It is required that all of the data be written out exactly.

begin Source material

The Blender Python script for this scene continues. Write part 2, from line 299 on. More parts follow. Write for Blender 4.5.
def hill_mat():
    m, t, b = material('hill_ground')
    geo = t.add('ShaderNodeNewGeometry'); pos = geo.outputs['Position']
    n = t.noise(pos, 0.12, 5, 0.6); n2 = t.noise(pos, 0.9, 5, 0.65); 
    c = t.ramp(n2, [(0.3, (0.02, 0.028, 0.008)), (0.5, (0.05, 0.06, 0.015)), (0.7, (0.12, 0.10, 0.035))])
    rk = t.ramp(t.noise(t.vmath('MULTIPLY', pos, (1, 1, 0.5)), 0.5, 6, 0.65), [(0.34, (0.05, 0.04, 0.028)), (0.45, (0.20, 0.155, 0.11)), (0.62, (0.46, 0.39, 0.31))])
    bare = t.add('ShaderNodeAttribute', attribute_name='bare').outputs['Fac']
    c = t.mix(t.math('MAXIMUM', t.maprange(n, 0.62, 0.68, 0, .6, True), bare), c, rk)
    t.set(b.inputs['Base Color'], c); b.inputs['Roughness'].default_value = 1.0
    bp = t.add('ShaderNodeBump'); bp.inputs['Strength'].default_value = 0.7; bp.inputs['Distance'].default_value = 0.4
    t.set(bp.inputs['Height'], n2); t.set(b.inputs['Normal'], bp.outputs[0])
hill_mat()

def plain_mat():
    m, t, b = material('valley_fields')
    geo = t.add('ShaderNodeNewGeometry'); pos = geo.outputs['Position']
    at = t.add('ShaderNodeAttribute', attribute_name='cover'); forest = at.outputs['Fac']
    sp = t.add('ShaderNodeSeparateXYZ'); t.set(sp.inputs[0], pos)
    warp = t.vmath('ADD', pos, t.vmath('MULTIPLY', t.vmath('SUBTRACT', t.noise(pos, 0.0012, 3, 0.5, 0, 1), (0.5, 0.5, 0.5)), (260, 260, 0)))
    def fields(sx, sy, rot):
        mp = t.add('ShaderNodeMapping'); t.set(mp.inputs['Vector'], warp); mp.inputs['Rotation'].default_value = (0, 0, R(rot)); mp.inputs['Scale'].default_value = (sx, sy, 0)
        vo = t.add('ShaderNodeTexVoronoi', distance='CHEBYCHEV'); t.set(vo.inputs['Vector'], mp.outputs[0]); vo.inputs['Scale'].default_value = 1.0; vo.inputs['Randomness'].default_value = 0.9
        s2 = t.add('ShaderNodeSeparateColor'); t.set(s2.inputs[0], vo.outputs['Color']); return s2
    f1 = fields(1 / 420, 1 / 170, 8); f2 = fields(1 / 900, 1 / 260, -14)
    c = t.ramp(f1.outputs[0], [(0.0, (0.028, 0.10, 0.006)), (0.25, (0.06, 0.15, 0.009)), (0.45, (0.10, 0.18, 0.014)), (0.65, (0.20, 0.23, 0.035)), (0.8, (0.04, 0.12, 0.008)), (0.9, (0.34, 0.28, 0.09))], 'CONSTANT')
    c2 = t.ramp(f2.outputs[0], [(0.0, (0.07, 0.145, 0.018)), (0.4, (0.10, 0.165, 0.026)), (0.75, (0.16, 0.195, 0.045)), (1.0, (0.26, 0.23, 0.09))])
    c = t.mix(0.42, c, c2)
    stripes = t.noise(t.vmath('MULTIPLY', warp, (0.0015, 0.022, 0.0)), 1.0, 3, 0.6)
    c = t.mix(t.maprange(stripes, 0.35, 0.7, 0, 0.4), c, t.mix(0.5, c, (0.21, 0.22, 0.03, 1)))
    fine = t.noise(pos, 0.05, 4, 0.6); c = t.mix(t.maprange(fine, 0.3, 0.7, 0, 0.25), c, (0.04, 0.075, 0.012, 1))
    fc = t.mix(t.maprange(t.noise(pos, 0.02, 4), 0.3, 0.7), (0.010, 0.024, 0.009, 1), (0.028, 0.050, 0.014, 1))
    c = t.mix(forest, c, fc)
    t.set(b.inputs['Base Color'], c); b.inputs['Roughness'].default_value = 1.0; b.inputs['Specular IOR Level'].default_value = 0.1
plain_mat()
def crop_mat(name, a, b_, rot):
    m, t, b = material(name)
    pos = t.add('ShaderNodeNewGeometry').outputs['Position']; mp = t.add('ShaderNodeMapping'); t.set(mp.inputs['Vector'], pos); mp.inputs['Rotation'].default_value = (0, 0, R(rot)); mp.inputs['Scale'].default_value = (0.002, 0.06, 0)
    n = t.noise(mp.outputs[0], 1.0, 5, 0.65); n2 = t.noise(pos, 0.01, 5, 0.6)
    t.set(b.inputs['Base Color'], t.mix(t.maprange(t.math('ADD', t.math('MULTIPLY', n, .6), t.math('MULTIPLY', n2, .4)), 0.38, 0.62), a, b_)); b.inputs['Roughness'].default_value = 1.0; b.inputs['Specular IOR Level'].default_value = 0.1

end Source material

### [Exercise result]
The Blender Python script for this scene continues. Write part 2, from line 299 on. More parts follow. Write for Blender 4.5.
def hill_mat():
    m, t, b = material('hill_ground')
    geo = t.add('ShaderNodeNewGeometry'); pos = geo.outputs['Position']
    n = t.noise(pos, 0.12, 5, 0.6); n2 = t.noise(pos, 0.9, 5, 0.65); 
    c = t.ramp(n2, [(0.3, (0.02, 0.028, 0.008)), (0.5, (0.05, 0.06, 0.015)), (0.7, (0.12, 0.10, 0.035))])
    rk = t.ramp(t.noise(t.vmath('MULTIPLY', pos, (1, 1, 0.5)), 0.5, 6, 0.65), [(0.34, (0.05, 0.04, 0.028)), (0.45, (0.20, 0.155, 0.11)), (0.62, (0.46, 0.39, 0.31))])
    bare = t.add('ShaderNodeAttribute', attribute_name='bare').outputs['Fac']
    c = t.mix(t.math('MAXIMUM', t.maprange(n, 0.62, 0.68, 0, .6, True), bare), c, rk)
    t.set(b.inputs['Base Color'], c); b.inputs['Roughness'].default_value = 1.0
    bp = t.add('ShaderNodeBump'); bp.inputs['Strength'].default_value = 0.7; bp.inputs['Distance'].default_value = 0.4
    t.set(bp.inputs['Height'], n2); t.set(b.inputs['Normal'], bp.outputs[0])
hill_mat()

def plain_mat():
    m, t, b = material('valley_fields')
    geo = t.add('ShaderNodeNewGeometry'); pos = geo.outputs['Position']
    at = t.add('ShaderNodeAttribute', attribute_name='cover'); forest = at.outputs['Fac']
    sp = t.add('ShaderNodeSeparateXYZ'); t.set(sp.inputs[0], pos)
    warp = t.vmath('ADD', pos, t.vmath('MULTIPLY', t.vmath('SUBTRACT', t.noise(pos, 0.0012, 3, 0.5, 0, 1), (0.5, 0.5, 0.5)), (260, 260, 0)))
    def fields(sx, sy, rot):
        mp = t.add('ShaderNodeMapping'); t.set(mp.inputs['Vector'], warp); mp.inputs['Rotation'].default_value = (0, 0, R(rot)); mp.inputs['Scale'].default_value = (sx, sy, 0)
        vo = t.add('ShaderNodeTexVoronoi', distance='CHEBYCHEV'); t.set(vo.inputs['Vector'], mp.outputs[0]); vo.inputs['Scale'].default_value = 1.0; vo.inputs['Randomness'].default_value = 0.9
        s2 = t.add('ShaderNodeSeparateColor'); t.set(s2.inputs[0], vo.outputs['Color']); return s2
    f1 = fields(1 / 420, 1 / 170, 8); f2 = fields(1 / 900, 1 / 260, -14)
    c = t.ramp(f1.outputs[0], [(0.0, (0.028, 0.10, 0.006)), (0.25, (0.06, 0.15, 0.009)), (0.45, (0.10, 0.18, 0.014)), (0.65, (0.20, 0.23, 0.035)), (0.8, (0.04, 0.12, 0.008)), (0.9, (0.34, 0.28, 0.09))], 'CONSTANT')
    c2 = t.ramp(f2.outputs[0], [(0.0, (0.07, 0.145, 0.018)), (0.4, (0.10, 0.165, 0.026)), (0.75, (0.16, 0.195, 0.045)), (1.0, (0.26, 0.23, 0.09))])
    c = t.mix(0.42, c, c2)
    stripes = t.noise(t.vmath('MULTIPLY', warp, (0.0015, 0.022, 0.0)), 1.0, 3, 0.6)
    c = t.mix(t.maprange(stripes, 0.35, 0.7, 0, 0.4), c, t.mix(0.5, c, (0.21, 0.22, 0.03, 1)))
    fine = t.noise(pos, 0.05, 4, 0.6); c = t.mix(t.maprange(fine, 0.3, 0.7, 0, 0.25), c, (0.04, 0.075, 0.012, 1))
    fc = t.mix(t.maprange(t.noise(pos, 0.02, 4), 0.3, 0.7), (0.010, 0.024, 0.009, 1), (0.028, 0.050, 0.014, 1))
    c = t.mix(forest, c, fc)
    t.set(b.inputs['Base Color'], c); b.inputs['Roughness'].default_value = 1.0; b.inputs['Specular IOR Level'].default_value = 0.1
plain_mat()
def crop_mat(name, a, b_, rot):
    m, t, b = material(name)
    pos = t.add('ShaderNodeNewGeometry').outputs['Position']; mp = t.add('ShaderNodeMapping'); t.set(mp.inputs['Vector'], pos); mp.inputs['Rotation'].default_value = (0, 0, R(rot)); mp.inputs['Scale'].default_value = (0.002, 0.06, 0)
    n = t.noise(mp.outputs[0], 1.0, 5, 0.65); n2 = t.noise(pos, 0.01, 5, 0.6)
    t.set(b.inputs['Base Color'], t.mix(t.maprange(t.math('ADD', t.math('MULTIPLY', n, .6), t.math('MULTIPLY', n2, .4)), 0.38, 0.62), a, b_)); b.inputs['Roughness'].default_value = 1.0; b.inputs['Specular IOR Level'].default_value = 0.1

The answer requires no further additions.